The new PRS aims to decisively curb such practices. With improved system design and stronger verification layers, officials believe the platform will create a level playing field for genuine passengers.
Technologically, the upgrade marks a major shift. The current PRS, running since 1985 on legacy Fortran-based software, is among the oldest and most heavily used ticketing systems globally.
The new system will move to open-source platforms, including enterprise Linux environments, allowing greater flexibility and eliminating dependence on a single vendor. This also enables horizontal scaling, meaning capacity can be expanded simply by adding more servers.

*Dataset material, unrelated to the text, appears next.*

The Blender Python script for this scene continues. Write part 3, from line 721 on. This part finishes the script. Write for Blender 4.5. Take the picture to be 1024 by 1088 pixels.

The overhaul goes beyond software. The Railways is upgrading routers, terminals, and network bandwidth across its tiered booking infrastructure, from central data centres to station counters.
Thousands of routers have already been replaced, and a majority of booking terminals have migrated to the new system.
Alongside this, a separate ₹200 crore upgrade of the Unreserved Ticketing System (UTS) is underway, while a ₹600 crore Railway Information Security Operations Centre (IR-SOC) is being built to protect the network from cyber threats.
Together, these initiatives signal one of the most ambitious digital transformations in Indian Railways’ history.
While eliminating waiting lists remains a longer-term goal, officials say this overhaul lays the foundation for a faster, more secure, and future-ready ticketing ecosystem, one that could finally end the daily scramble for seats.